» **What this task involves**
Everything from the first line of the data through the line with "bev=.008).build('end_cap', 'reveal', t)" is to be echoed exactly, minus the pictures.
^^^^
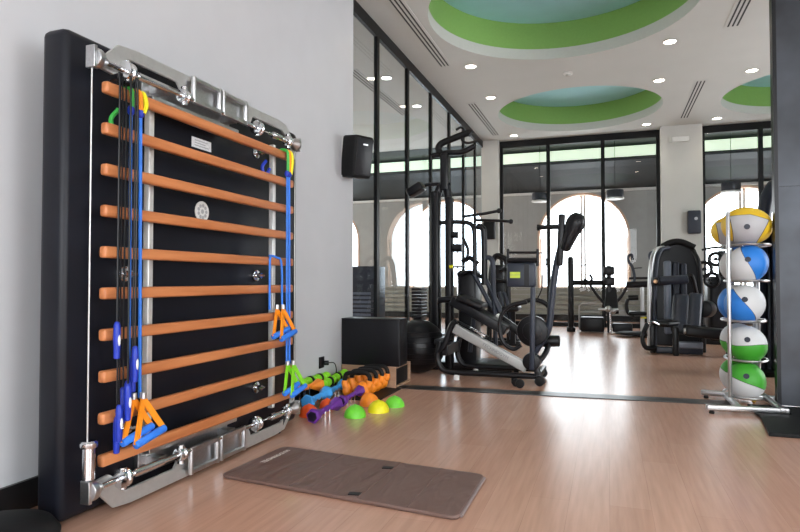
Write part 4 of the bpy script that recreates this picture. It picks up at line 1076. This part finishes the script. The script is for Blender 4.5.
MB().box(X6(752, 0, -.2), X6(778, .07, .3), bev=.015).build('base', 'black', t)
mb = None
# wall fittings on the pillars
t = thing('pillar_speaker', 'small dark loudspeaker on the white pillar', 'speaker', (1.73, YB-.3, 2.28))
MB().box((1.64, YB-.45, 2.10), (1.90, YB-.305, 2.60), bev=.03).build('cabinet', 'darkblue', t)
MB().cyl((1.80, YB-.453, 2.42), (1.80, YB-.449, 2.42), .035, 16).build('badge', 'steel', t)
t = thing('pilaster_speaker', 'small black loudspeaker on the pilaster above the far machines', 'speaker', (-2.7, YB-.26, 2.3))
MB().box((-2.84, YB-.42, 2.08), (-2.55, YB-.255, 2.52), bev=.03).build('cabinet', 'black', t)
MB().box((-2.81, YB-.424, 2.12), (-2.58, YB-.42, 2.48)).build('grille', 'rubber', t)
t = thing('emergency_light', 'white emergency light box high on the white pillar', 'light fitting', (1.5, YB-.3, 4.2))
MB().box((1.36, YB-.36, 4.13), (1.70, YB-.302, 4.24), bev=.012).build('housing', 'white', t)
MB().box((1.29, YB-.345, 4.12), (1.352, YB-.303, 4.25), bev=.008).build('end_cap', 'reveal', t)

t = thing('louvred_cabinet', 'dark louvred cabinet seen low through the first pane of the glass side wall', 'cabinet', (-4.9, 11.5, 0))
c0, c1 = atY(345, 318, 11.5), atY(373.5, 266, 11.5)
MB().box((c0.x, 11.5, 0), (c1.x, 12.2, c1.z), bev=.02).build('body', 'darkblue', t)
mb = MB()
for k in range(7): mb.box((c0.x+.15, 11.47, .25+k*.09), (c1.x-.06, 11.498, .30+k*.09))
mb.build('louvre', 'shroud', t)
# ------------------------------------------------------------------ camera, light, sky
cam = bpy.data.cameras.new('camera'); co = bpy.data.objects.new('camera', cam); col.objects.link(co)
cam.sensor_fit = 'HORIZONTAL'; cam.sensor_width = 36.0; cam.lens = F*36.0/800.0
co.location = (0, 0, HC); co.rotation_euler = (PI/2+PIT, 0, YAW)
cam.clip_start = .05; cam.clip_end = 200
scene.camera = co
def area(name, loc, rot, sx, sy, power, c=(1, 1, 1)):
    l = bpy.data.lights.new(name, 'AREA'); l.shape = 'RECTANGLE'; l.size = sx; l.size_y = sy; l.energy = power; l.color = c
    o = bpy.data.objects.new(name, l); col.objects.link(o); o.location = loc; o.rotation_euler = rot; return o
# added fill lamps at the window openings of the unseen rear and right walls
area('fill_rear_left', (0, YR+.02, 2.1), (-PI/2, 0, 0), 2.8, 3.2, 25, (0.93, 0.96, 1))
area('fill_rear_right', (3.8, YR+.02, 2.1), (-PI/2, 0, 0), 2.8, 3.2, 25, (0.93, 0.96, 1))
area('fill_right', (XR-.02, .25, 2.15), (0, PI/2, 0), 3.1, 3.5, 60, (0.95, 0.97, 1))
area('fill_right_far', (XR-.02, 8.75, 2.15), (0, PI/2, 0), 3.1, 2.5, 60, (0.95, 0.97, 1))
area('fill_side_room', (XL+.02, 11.2, 2.4), (0, -PI/2, 0), 3.6, 8.0, 620, (1, .90, .76))  # added warm fill to brighten the side room; the wall there has no window
for x, y in [(-2.03, 9.15), (-2.03, 10.85), (-2.06, 13.9), (.86, 9.13), (.85, 10.86), (.82, 13.85), (2.23, 10.84), (2.19, 13.83), (-2.03, 6.1), (.86, 6.1), (-2.03, 3.0), (.86, 3.0)]:
    l = bpy.data.lights.new('downlight_beam', 'SPOT'); l.energy = 25; l.spot_size = math.radians(110); l.spot_blend = .6; l.color = (1, .9, .75); l.shadow_soft_size = .07
    o = bpy.data.objects.new('downlight_beam', l); col.objects.link(o); o.location = (x, y, H-.03)
w = bpy.data.worlds.new('sky'); scene.world = w; w.use_nodes = True
bg = w.node_tree.nodes['Background']; bg.inputs['Color'].default_value = (0.93, 0.97, 1.0, 1); bg.inputs['Strength'].default_value = 13.0
scene.view_settings.view_transform = 'Standard'; scene.view_settings.look = 'None'
scene.view_settings.gamma = 1.0; scene.view_settings.exposure = -0.65; scene.view_settings.use_curve_mapping = False
scene.cycles.max_bounces = 8; scene.cycles.transparent_max_bounces = 12
scene.cycles.sample_clamp_indirect = 6
scene.cycles.use_denoising = True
^^^^
» **Exercise result**
Write part 4 of the bpy script that recreates this picture. It picks up at line 1076. This part finishes the script. The script is for Blender 4.5.
MB().box(X6(752, 0, -.2), X6(778, .07, .3), bev=.015).build('base', 'black', t)
mb = None
# wall fittings on the pillars
t = thing('pillar_speaker', 'small dark loudspeaker on the white pillar', 'speaker', (1.73, YB-.3, 2.28))
MB().box((1.64, YB-.45, 2.10), (1.90, YB-.305, 2.60), bev=.03).build('cabinet', 'darkblue', t)
MB().cyl((1.80, YB-.453, 2.42), (1.80, YB-.449, 2.42), .035, 16).build('badge', 'steel', t)
t = thing('pilaster_speaker', 'small black loudspeaker on the pilaster above the far machines', 'speaker', (-2.7, YB-.26, 2.3))
MB().box((-2.84, YB-.42, 2.08), (-2.55, YB-.255, 2.52), bev=.03).build('cabinet', 'black', t)
MB().box((-2.81, YB-.424, 2.12), (-2.58, YB-.42, 2.48)).build('grille', 'rubber', t)
t = thing('emergency_light', 'white emergency light box high on the white pillar', 'light fitting', (1.5, YB-.3, 4.2))
MB().box((1.36, YB-.36, 4.13), (1.70, YB-.302, 4.24), bev=.012).build('housing', 'white', t)
MB().box((1.29, YB-.345, 4.12), (1.352, YB-.303, 4.25), bev=.008).build('end_cap', 'reveal', t)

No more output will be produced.